[Objective]
Write out the material again word for word, dropping any images it holds.

--- begin Raw data ---

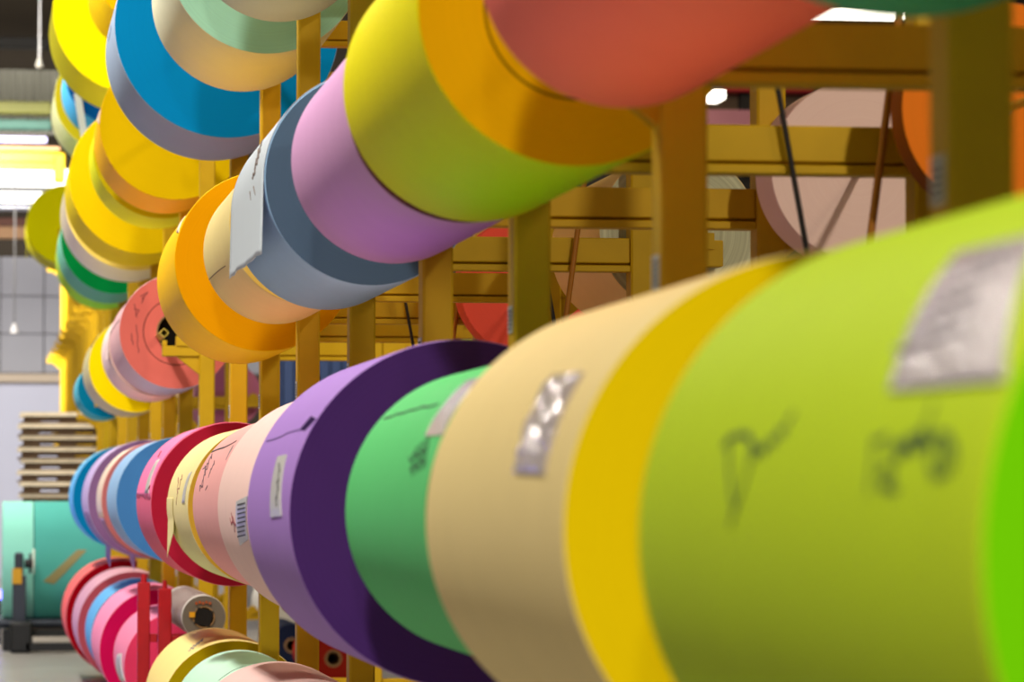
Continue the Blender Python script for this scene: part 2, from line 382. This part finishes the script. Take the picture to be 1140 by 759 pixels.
FL = ['nearest yellow rack frame, between the lime roll and the cream roll',
 'yellow rack frame whose front post stands between the cream and the mint green roll',
 'yellow rack frame whose front post shows above the mint green roll',
 'yellow rack frame whose front post rises just behind the lavender roll',
 'yellow rack frame between the pale pink and the salmon roll',
 'yellow rack frame between the salmon roll and the pale cream roll',
 'yellow rack frame between the pale cream and the crimson-ended roll',
 'yellow rack frame just behind the crimson-ended roll',
 'yellow rack frame whose arm holds the square shaft of the scribbled pink roll',
 'yellow rack frame between the light blue and the dusty pink roll',
 'yellow rack frame between the dusty pink and the lilac roll',
 'yellow rack frame behind the big yellow roll of the top row',
 'yellow rack frame in front of the farthest sky blue roll',
 'yellow rack frame just behind the farthest sky blue roll',
 'yellow rack frame between the grey green and the yellow green roll',
 'yellow rack frame beyond the yellow green roll']
for k, (y, l) in enumerate(zip(FR, FL)): make_frame(y, l, 'yellow rack frames', True, k in (2, 4, 6, 8))
for y in FRX: make_frame(y, 'yellow rack frame with bare arms at the far end of the row', 'bare far rack frames', False)

# ------------------------------------------------------------------ marks, labels and loose paper on the rolls
def wig(x0, y0, x1, y1, n, amp, seed):
    r = random.Random(seed); out = []
    for k in range(n+1):
        t = k/n; out.append((x0+(x1-x0)*t+r.uniform(-amp, amp)*.4, y0+(y1-y0)*t+(amp if k % 2 else -amp)*r.uniform(.4, 1)))
    return out
# lime roll
lime.strokes('handwriting', [[(806,497),(811,489),(822,484),(833,484),(838,494),(843,503)], [(812,490),(812,515),(815,545),(818,568),(814,584)],
    [(838,494),(834,520),(826,548),(816,575)], [(840,510),(847,498),(851,505),(857,489),(862,495),(868,478),(873,483),(878,468),(884,461)]], INKG, .007)
lime.strokes('handwriting', [[(974,490),(972,515),(968,548)], [(976,492),(988,486)], [(980,530),(985,520),(994,522),(993,535),(983,541),(992,546),(999,544)],
    wig(996,505,1036,490,9,9,3), wig(998,498,1030,482,5,6,5), [(1030,478),(1036,462),(1040,450)], [(1040,490),(1036,515),(1041,530),(1052,528),(1058,505),(1056,485),(1046,482),(1040,490)], [(1050,484),(1049,508),(1046,530)], [(1060,490),(1064,510),(1058,526)]], INKG, .006)
fl = lime.patch('document_pouch', [(1068,283),(1160,262),(1120,424),(993,436)], FILM, .004, 14, rough=.003); fl['label'] = 'clear plastic document pouch'
lime.strokes('print', [[(1060+6*k-14*j,305+22*j-k*2),(1072+6*k-14*j,303+22*j-k*2)] for j in range(5) for k in range(0,10,3)], mat('faint_print', (150,140,150), .5), .004, .0095, fl)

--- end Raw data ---

[Response below]
Continue the Blender Python script for this scene: part 2, from line 382. This part finishes the script. Take the picture to be 1140 by 759 pixels.
FL = ['nearest yellow rack frame, between the lime roll and the cream roll',
 'yellow rack frame whose front post stands between the cream and the mint green roll',
 'yellow rack frame whose front post shows above the mint green roll',
 'yellow rack frame whose front post rises just behind the lavender roll',
 'yellow rack frame between the pale pink and the salmon roll',
 'yellow rack frame between the salmon roll and the pale cream roll',
 'yellow rack frame between the pale cream and the crimson-ended roll',
 'yellow rack frame just behind the crimson-ended roll',
 'yellow rack frame whose arm holds the square shaft of the scribbled pink roll',
 'yellow rack frame between the light blue and the dusty pink roll',
 'yellow rack frame between the dusty pink and the lilac roll',
 'yellow rack frame behind the big yellow roll of the top row',
 'yellow rack frame in front of the farthest sky blue roll',
 'yellow rack frame just behind the farthest sky blue roll',
 'yellow rack frame between the grey green and the yellow green roll',
 'yellow rack frame beyond the yellow green roll']
for k, (y, l) in enumerate(zip(FR, FL)): make_frame(y, l, 'yellow rack frames', True, k in (2, 4, 6, 8))
for y in FRX: make_frame(y, 'yellow rack frame with bare arms at the far end of the row', 'bare far rack frames', False)

# ------------------------------------------------------------------ marks, labels and loose paper on the rolls
def wig(x0, y0, x1, y1, n, amp, seed):
    r = random.Random(seed); out = []
    for k in range(n+1):
        t = k/n; out.append((x0+(x1-x0)*t+r.uniform(-amp, amp)*.4, y0+(y1-y0)*t+(amp if k % 2 else -amp)*r.uniform(.4, 1)))
    return out
# lime roll
lime.strokes('handwriting', [[(806,497),(811,489),(822,484),(833,484),(838,494),(843,503)], [(812,490),(812,515),(815,545),(818,568),(814,584)],
    [(838,494),(834,520),(826,548),(816,575)], [(840,510),(847,498),(851,505),(857,489),(862,495),(868,478),(873,483),(878,468),(884,461)]], INKG, .007)
lime.strokes('handwriting', [[(974,490),(972,515),(968,548)], [(976,492),(988,486)], [(980,530),(985,520),(994,522),(993,535),(983,541),(992,546),(999,544)],
    wig(996,505,1036,490,9,9,3), wig(998,498,1030,482,5,6,5), [(1030,478),(1036,462),(1040,450)], [(1040,490),(1036,515),(1041,530),(1052,528),(1058,505),(1056,485),(1046,482),(1040,490)], [(1050,484),(1049,508),(1046,530)], [(1060,490),(1064,510),(1058,526)]], INKG, .006)
fl = lime.patch('document_pouch', [(1068,283),(1160,262),(1120,424),(993,436)], FILM, .004, 14, rough=.003); fl['label'] = 'clear plastic document pouch'
lime.strokes('print', [[(1060+6*k-14*j,305+22*j-k*2),(1072+6*k-14*j,303+22*j-k*2)] for j in range(5) for k in range(0,10,3)], mat('faint_print', (150,140,150), .5), .004, .0095, fl)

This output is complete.